Oysa yargı yılı açılış töreninde Cumhurbaşkanının bulunması yargı organına verilen anlam ve önemi yansıtır. Çünkü yargı bu devletin ayrılmaz bir parçası. Anayasal olarak en çok gözetilip korunacak bir organı. TBB Başkanının törende Yargıtay Başkanından sonra konuşması ise yargının bağımsızlığının, tarafsızlığının, yurttaşın hukuk güvenliğinin, hak arama özgürlüğünün, adil yargılamanın devlet düzeninde korunup gözetildiğini gösterir.  Cumhurbaşkanının orada bulunuşu, bütün bu değerlere Cumhurbaşkanının sahip çıktığı anlamına gelir. Anayasal olarak bu hakların koruyucusu ve gözeticisi olan Cumhurbaşkanı, kendisini orada siyasal bir taraf olarak göremez.  

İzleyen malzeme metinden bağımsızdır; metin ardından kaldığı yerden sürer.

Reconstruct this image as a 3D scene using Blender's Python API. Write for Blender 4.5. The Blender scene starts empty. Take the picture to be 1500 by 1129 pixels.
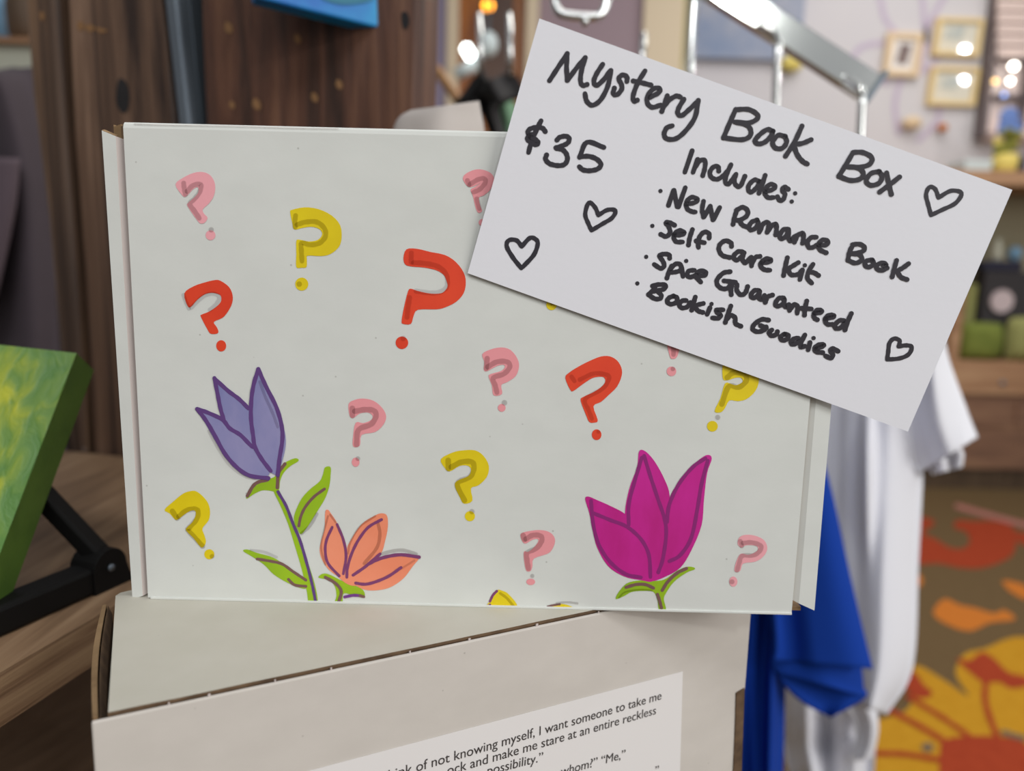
import bpy, bmesh, math, random
from mathutils import Vector, Matrix
from mathutils.geometry import tessellate_polygon
random.seed(4)
SC = bpy.context.scene
COL = SC.collection

# ---------------------------------------------------------------- camera
F = 1100.0; CX, CY = 750.0, 564.5; H = 0.95
dv = Vector(((575-CX)/F, (7640-CY)/F, 1.0)).normalized()
Zc = -dv
fw = Vector((0, 0, 1)); Yc = (fw - fw.dot(dv)*dv).normalized()
Xc = Yc.cross(Zc)
CAM = Vector((0, 0, H))
def w_dir(c): return Vector((Xc.dot(c), Yc.dot(c), Zc.dot(c)))
cam_d = bpy.data.cameras.new('camera'); cam = bpy.data.objects.new('camera', cam_d); COL.objects.link(cam)
cam_d.sensor_width = 36; cam_d.lens = 36*F/1500; cam_d.clip_start = 0.01
r_, d_, f_ = w_dir(Vector((1,0,0))), w_dir(Vector((0,1,0))), w_dir(Vector((0,0,1)))
M4 = Matrix.Identity(4)
for i in range(3):
    M4[i][0] = r_[i]; M4[i][1] = -d_[i]; M4[i][2] = -f_[i]; M4[i][3] = CAM[i]
cam.matrix_world = M4
cam_d.dof.use_dof = True; cam_d.dof.focus_distance = 0.266; cam_d.dof.aperture_fstop = 6.2
SC.camera = cam

# ---------------------------------------------------------------- light
SC.view_settings.view_transform = 'Standard'; SC.view_settings.look = 'None'
SC.view_settings.exposure = 0.0; SC.view_settings.gamma = 1.0; SC.view_settings.use_curve_mapping = False
wd = bpy.data.worlds.new('shop daylight'); SC.world = wd; wd.use_nodes = True
bg = wd.node_tree.nodes['Background']; bg.inputs[0].default_value = (0.96, 0.98, 1.0, 1); bg.inputs[1].default_value = 0.345
def area(name, loc, target, sx, sy, power, col=(1,1,1)):
    l = bpy.data.lights.new(name, 'AREA'); l.shape = 'RECTANGLE'; l.size = sx; l.size_y = sy; l.energy = power; l.color = col
    o = bpy.data.objects.new(name, l); COL.objects.link(o); o.location = loc
    o.rotation_euler = (Vector(target)-Vector(loc)).to_track_quat('-Z', 'Y').to_euler()
    return o
area('shop_window_light', (2.4, -1.6, 1.9), (0.1, 0.3, 0.9), 2.0, 1.6, 50, (1.0, 0.98, 0.96))
area('ceiling_light', (0.9, 1.7, 2.75), (0.9, 1.7, 0), 1.6, 0.6, 26, (1.0, 0.97, 0.92))
area('rear_ceiling_light', (1.8, 2.7, 2.8), (2.0, 3.2, 0), 1.4, 0.5, 13, (1.0, 0.96, 0.9))
area('front_ceiling_light', (-0.3, -0.9, 2.6), (-0.2, -0.5, 0), 1.4, 0.5, 18, (0.97, 0.98, 1.0))

# ---------------------------------------------------------------- pixel -> point helpers
def ray(x, y): return w_dir(Vector(((x-CX)/F, (y-CY)/F, 1.0)))
def on_y(x, y, Y): r = ray(x, y); return CAM + r*(Y/r.y)
def on_z(x, y, Z): r = ray(x, y); return CAM + r*((Z-H)/r.z)
def on_d(x, y, D): return CAM + ray(x, y)*D
def on_plane(x, y, p, n):
    r = ray(x, y); return CAM + r*((Vector(p)-CAM).dot(n)/r.dot(n))

# ---------------------------------------------------------------- materials
def lin(c):
    return tuple((v/255/12.92 if v/255 <= 0.04045 else ((v/255+0.055)/1.055)**2.4) for v in c)
def mat(name, rgb, rough=0.6, metal=0.0, spec=0.5, noise=None, bump=None, rgb2=None, stretch=(1,1,1), emit=None, coat=0.0):
    m = bpy.data.materials.new(name); m.use_nodes = True
    nt = m.node_tree; b = nt.nodes['Principled BSDF']
    c = lin(rgb)
    b.inputs['Base Color'].default_value = (*c, 1); b.inputs['Roughness'].default_value = rough
    b.inputs['Metallic'].default_value = metal; b.inputs['Specular IOR Level'].default_value = spec
    b.inputs['Coat Weight'].default_value = coat
    if noise or bump:
        tc = nt.nodes.new('ShaderNodeTexCoord'); mp = nt.nodes.new('ShaderNodeMapping'); mp.inputs['Scale'].default_value = stretch
        nt.links.new(tc.outputs['Object'], mp.inputs['Vector'])
    if noise:
        tx = nt.nodes.new('ShaderNodeTexNoise'); tx.inputs['Scale'].default_value = noise; tx.inputs['Detail'].default_value = 6
        nt.links.new(mp.outputs[0], tx.inputs['Vector'])
        rp = nt.nodes.new('ShaderNodeValToRGB'); rp.color_ramp.elements[0].position = 0.35; rp.color_ramp.elements[1].position = 0.68
        rp.color_ramp.elements[0].color = (*c, 1); rp.color_ramp.elements[1].color = (*lin(rgb2 or rgb), 1)
        nt.links.new(tx.outputs['Fac'], rp.inputs['Fac']); nt.links.new(rp.outputs['Color'], b.inputs['Base Color'])
    if bump:
        bx = nt.nodes.new('ShaderNodeTexNoise'); bx.inputs['Scale'].default_value = bump[0]; bx.inputs['Detail'].default_value = 4
        nt.links.new(mp.outputs[0], bx.inputs['Vector'])
        bn = nt.nodes.new('ShaderNodeBump'); bn.inputs['Strength'].default_value = bump[1]; bn.inputs['Distance'].default_value = bump[2]
        nt.links.new(bx.outputs['Fac'], bn.inputs['Height']); nt.links.new(bn.outputs[0], b.inputs['Normal'])
    if emit:
        b.inputs['Emission Color'].default_value = (*lin(emit[0]), 1); b.inputs['Emission Strength'].default_value = emit[1]
    return m
def ink_shadow(name, col):
    m = bpy.data.materials.new(name); m.use_nodes = True; nt = m.node_tree
    nt.nodes.remove(nt.nodes['Principled BSDF']); t = nt.nodes.new('ShaderNodeBsdfTransparent'); t.inputs[0].default_value = (*col, 1)
    nt.links.new(t.outputs[0], nt.nodes['Material Output'].inputs[0]); return m
def speckle_board(name, rgb, rgb2, speck=(120,112,100)):
    """white-faced cardboard: faint fibre mottling and a few dark flecks"""
    m = mat(name, rgb, 0.72, spec=0.25, noise=55, rgb2=rgb2, bump=(700, 0.10, 0.0002), stretch=(1, 1, 1.6))
    nt = m.node_tree; b = nt.nodes['Principled BSDF']
    src = b.inputs['Base Color'].links[0].from_socket
    tc = nt.nodes.new('ShaderNodeTexCoord'); v = nt.nodes.new('ShaderNodeTexVoronoi'); v.inputs['Scale'].default_value = 95
    nt.links.new(tc.outputs['Object'], v.inputs['Vector'])
    rp = nt.nodes.new('ShaderNodeValToRGB'); rp.color_ramp.elements[0].position = 0.02; rp.color_ramp.elements[1].position = 0.045
    rp.color_ramp.elements[0].color = (0.4,0.4,0.4,1); rp.color_ramp.elements[1].color = (0,0,0,1)
    nt.links.new(v.outputs['Distance'], rp.inputs['Fac'])
    mx = nt.nodes.new('ShaderNodeMix'); mx.data_type = 'RGBA'; nt.links.new(rp.outputs['Color'], mx.inputs[0])
    nt.links.new(src, mx.inputs[6]); mx.inputs[7].default_value = (*lin(speck), 1)
    nt.links.new(mx.outputs[2], b.inputs['Base Color']); return m
def wood_mat(name, a, b_, c_, grain=(9, 9, 0.7), scale=4.0, rough=0.55, bump=0.35, tan=None):
    m = bpy.data.materials.new(name); m.use_nodes = True; nt = m.node_tree; b = nt.nodes['Principled BSDF']
    tc = nt.nodes.new('ShaderNodeTexCoord'); mp = nt.nodes.new('ShaderNodeMapping'); mp.inputs['Scale'].default_value = grain
    nt.links.new(tc.outputs['Object'], mp.inputs[0])
    n = nt.nodes.new('ShaderNodeTexNoise'); n.inputs['Scale'].default_value = scale; n.inputs['Detail'].default_value = 9; n.inputs['Roughness'].default_value = 0.62; n.inputs['Distortion'].default_value = 0.6
    nt.links.new(mp.outputs[0], n.inputs['Vector'])
    rp = nt.nodes.new('ShaderNodeValToRGB'); e = rp.color_ramp.elements
    e[0].position = 0.36; e[0].color = (*lin(a), 1); e[1].position = 0.66; e[1].color = (*lin(c_), 1)
    k = e.new(0.5); k.color = (*lin(b_), 1)
    nt.links.new(n.outputs['Fac'], rp.inputs[0]); out = rp.outputs[0]
    if tan:                                    # bare chips where the dark stain has worn off
        v = nt.nodes.new('ShaderNodeTexNoise'); v.inputs['Scale'].default_value = 26; v.inputs['Detail'].default_value = 2
        m2 = nt.nodes.new('ShaderNodeMapping'); m2.inputs['Scale'].default_value = (1.2, 1.2, 0.7); nt.links.new(tc.outputs['Object'], m2.inputs[0]); nt.links.new(m2.outputs[0], v.inputs['Vector'])
        r2 = nt.nodes.new('ShaderNodeValToRGB'); r2.color_ramp.elements[0].position = 0.70; r2.color_ramp.elements[1].position = 0.75
        nt.links.new(v.outputs['Fac'], r2.inputs[0])
        mx = nt.nodes.new('ShaderNodeMix'); mx.data_type = 'RGBA'; nt.links.new(r2.outputs[0], mx.inputs[0]); nt.links.new(out, mx.inputs[6]); mx.inputs[7].default_value = (*lin(tan), 1); out = mx.outputs[2]
    nt.links.new(out, b.inputs['Base Color']); b.inputs['Roughness'].default_value = rough
    bn = nt.nodes.new('ShaderNodeBump'); bn.inputs['Strength'].default_value = bump; bn.inputs['Distance'].default_value = 0.003
    nt.links.new(n.outputs['Fac'], bn.inputs['Height']); nt.links.new(bn.outputs[0], b.inputs['Normal'])
    return m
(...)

Kaldı ki törenin ev sahibi Yargıtay Başkanı ve TBB Başkanıdır. Cumhurbaşkanı, töreni onurlandıran, törenin en önemli konuğudur.  Anlaşılan o ki, “yeni” Cumhurbaşkanı “eski” alışkanlığını sürdürmek istiyor. “Benim bakanım, benim valim” alışkanlığını, “benim yargım” a dönüştürmek, sonuçta 14. Louis nin ulaştığı noktaya “benim devletim” noktasına varmak istiyor.

Çoğu kez, bulunulan makamlar temsil edenleri biçimlendirir. Cumhurbaşkanlığı böyle bir makamdır. Cumhurbaşkanları ile cumhurbaşkanlığı makamı arasında zaman zaman uyumsuzluk ortaya çıkabilir. Böyle durumlarda, cumhurbaşkanlığı makamının özelliği baskın gelmelidir. Türkiye Cumhuriyetini ve Türk Milletinin birliğini temsil eden bir makam, belli bir siyasal anlayışın tutsaklığına teslim edilmemelidir. Elbette makamı temsil edenlerin de oraya katkıları olmalıdır. Hatta bu, hakları ve görevleridir de. Ama bu katkı, ayrıştıran değil, birleştiren, cumhuriyet felsefesini ve ulusal değerlerimizi geliştiren, ilerleten bir yönde olmalıdır.

Bu nedenle, Sayın “Yeni Cumhurbaşkanı”;

Devletin, cumhuriyetin kural ve geleneklerini kendi anlayışınıza göre değiştiremezsiniz.

TBB Başkanı konuşursa ben törene gelmem diyemezsiniz.

Kendinize göre bir hukuk ve adalet anlayışı tanımlayamazsınız.

Öfkesini yenemeyen bir Cumhurbaşkanı olamazsınız.

Fiili olarak başkanlık sistemi yaratamazsınız.

“Devlet benim”, diyemezsiniz.

Korkut Boratav, Marx’dan alıntı yaparak tarihsel bir uyarıda bulundu:

Louis Bonaparte 1848 de yapılan seçim sonucunda Fransa’ya Cumhurbaşkanı seçildikten sonra, 1851 yılında Meclisin de kabulüyle ııı Napoleon unvanıyla imparatorluğunu ilan etmişti. Marx  bu durumu, “ Bonaparte, parlamentoya dayanarak anayasayı yırttı. Anayasaya dayanarak da parlamentoyu dağıttı” şeklinde yorumlamıştı.

Tarihin Türkiye’ye bu hatayı yaşatmayacağına inanıyoruz.